Re: Client certificates in HTTP/2

> On Jun 9, 2015, at 8:51 PM, Mike Bishop <> wrote:
> There have been a number of suggestions for this scenario, and none of them are entirely satisfying.

To me the “No soup for you!” approach is considerably less satisfying than any of them.

> The TLS WG, last I heard, was discussing a way to present client certificates without full-blown renegotiation.  I'm not sure how the mechanics of that have progressed, if at all, but depending on the form, that might solve this discussion for TLS 1.3.  It doesn't help TLS 1.2, however, where HTTP/2 imposes a restriction on renegotiation.

TLS 1.3 may allow the client to present a certificate without being prompted by the server. That still requires the client to foresee the need for sending a particular certificate. The user interaction would still be weird if you only want to browse the public parts of a website or if you haven’t plugged in your dongle or if you have your key store configured to require a passphrase to use the certificate. What TLS 1.3 will offer is equivalent to Martin’s draft-thomson-tls-care. It’s not enough by itself.

> Our implementation supports two different approaches:  A client which has a client cert ready to offer will send an extension setting TLS_RENEG_PERMITTED advertising that it's willing to accept a server-initiated renegotiation.  If the server also supports that extension, they can renegotiate as they have always done and exchange certs.  (Our client will only advertise that if it has the cert ready, to minimize the stall introduced to other streams by the reneg exchange.  Cert selection can involve showing UI, and we don't want to stall the network on the user.)  If the client doesn't offer that extension, we'll send HTTP_1_1_REQUIRED and drop the client back to HTTP/1.1, where we'll renegotiate to get the client cert.  Definitely not ideal, but it's the only fully-standardized approach that exists right now.

That’s the “No soup for you” approach.
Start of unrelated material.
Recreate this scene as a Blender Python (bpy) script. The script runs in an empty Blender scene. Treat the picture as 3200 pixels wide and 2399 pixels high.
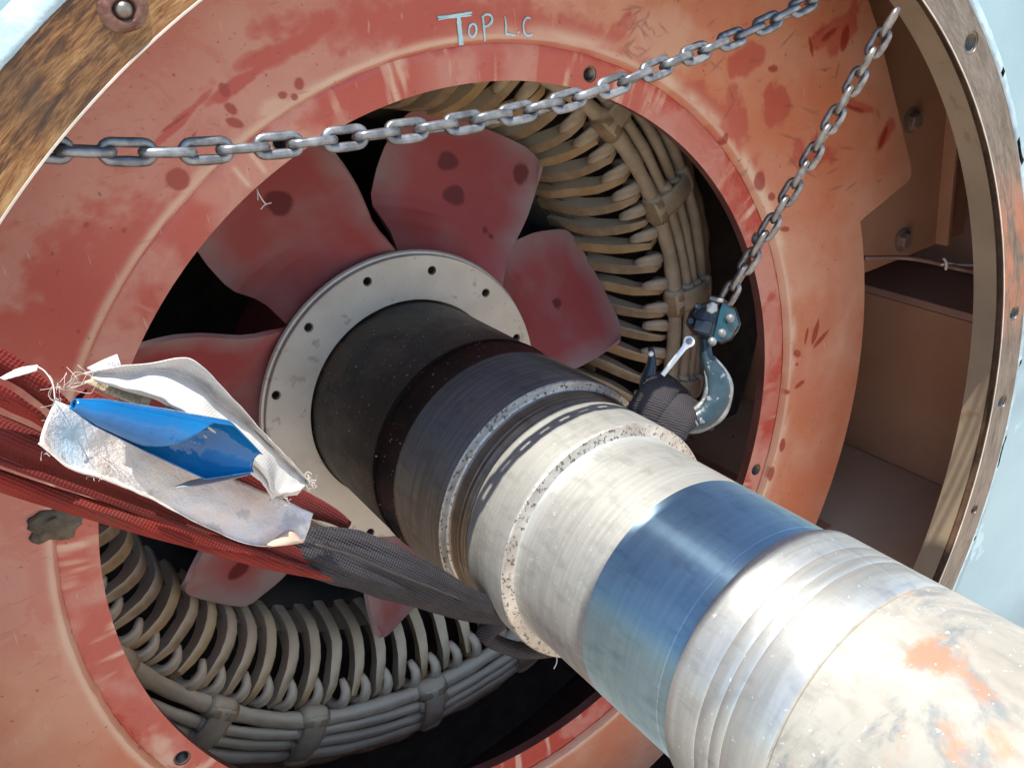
import bpy, bmesh, math, random
import numpy as np
from mathutils import Vector, Matrix
random.seed(7); rng = np.random.default_rng(11)
S = bpy.context.scene
COL = S.collection
PI = math.pi
# ------------------------------------------------------------------ camera, world, sun, exposure
CAMP = np.array([-0.3126456, -0.58124007, 0.3946668])
FWD = np.array([0.44918575, 0.78116709, -0.43360137])
RGT = np.array([0.83385272, -0.54081429, -0.11049681])
DWN = np.array([-0.32081429, -0.31192608, -0.89430437])
FPX = 2978.19
cam = bpy.data.cameras.new("camera"); cam_o = bpy.data.objects.new("camera", cam); COL.objects.link(cam_o)
cam.sensor_width = 36; cam.lens = FPX / 3200 * 36; cam.clip_start = 0.02; cam.clip_end = 2000
M = Matrix.Identity(4)
for i in range(3):
    M[i][0] = RGT[i]; M[i][1] = -DWN[i]; M[i][2] = -FWD[i]; M[i][3] = CAMP[i]
cam_o.matrix_world = M
S.camera = cam_o
SUN_DIR = Vector((-0.085, -0.172, 0.98)).normalized()      # towards the sun
elev = math.asin(SUN_DIR.z)
w = bpy.data.worlds.new("World"); S.world = w; w.use_nodes = True
wn = w.node_tree.nodes; wl = w.node_tree.links
sky = wn.new("ShaderNodeTexSky"); sky.sky_type = 'NISHITA'; sky.sun_disc = False
sky.sun_elevation = elev; sky.sun_rotation = math.atan2(SUN_DIR.x, SUN_DIR.y)
sky.air_density = 1.0; sky.dust_density = 0.5; sky.ozone_density = 0.9
wl.new(sky.outputs[0], wn["Background"].inputs[0]); wn["Background"].inputs[1].default_value = 0.135
sl = bpy.data.lights.new("sun", 'SUN'); sl.energy = 3.9; sl.angle = math.radians(0.5); sl.color = (1.0, 0.94, 0.84)
so = bpy.data.objects.new("sun", sl); COL.objects.link(so); so.location = (0, -2, 4)
so.rotation_euler = (-SUN_DIR).to_track_quat('-Z', 'Y').to_euler()
S.view_settings.view_transform = 'Standard'; S.view_settings.look = 'None'; S.view_settings.gamma = 1
S.view_settings.exposure = 1.32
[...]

I also question whether you can standardize the TLS_RENEG_PERMITTED extension, because this WG went out of its way to prohibit this behavior, and the reason was IIRC that it led to a race condition between the authentication and the multiple parallel streams. That’s not helped by the client announcing that it has a certificate.

> Martin's approach, along with the early-renegotiation dance in the HTTP/2 spec, still forces the creation of a new TLS connection, something we'd prefer to avoid.  It's better than HTTP_1_1_REQUIRED in that it lets the client keep using HTTP/2, but worse in that it mixes the TLS and HTTP layers, something we'd also prefer to minimize.

While I agree that creation of new TLS streams is something you would want to minimize, the use cases for client certificate are such that this happens seldom. Certificate are used in SSL VPNs, a few high-value websites like some banks (most of them use other methods), corporate portals. These are things the average user would need either a few times a month or a few times a day. As for mixing layers, it’s no worse than an HTTP resource request triggering a TLS renegotiation with different parameters.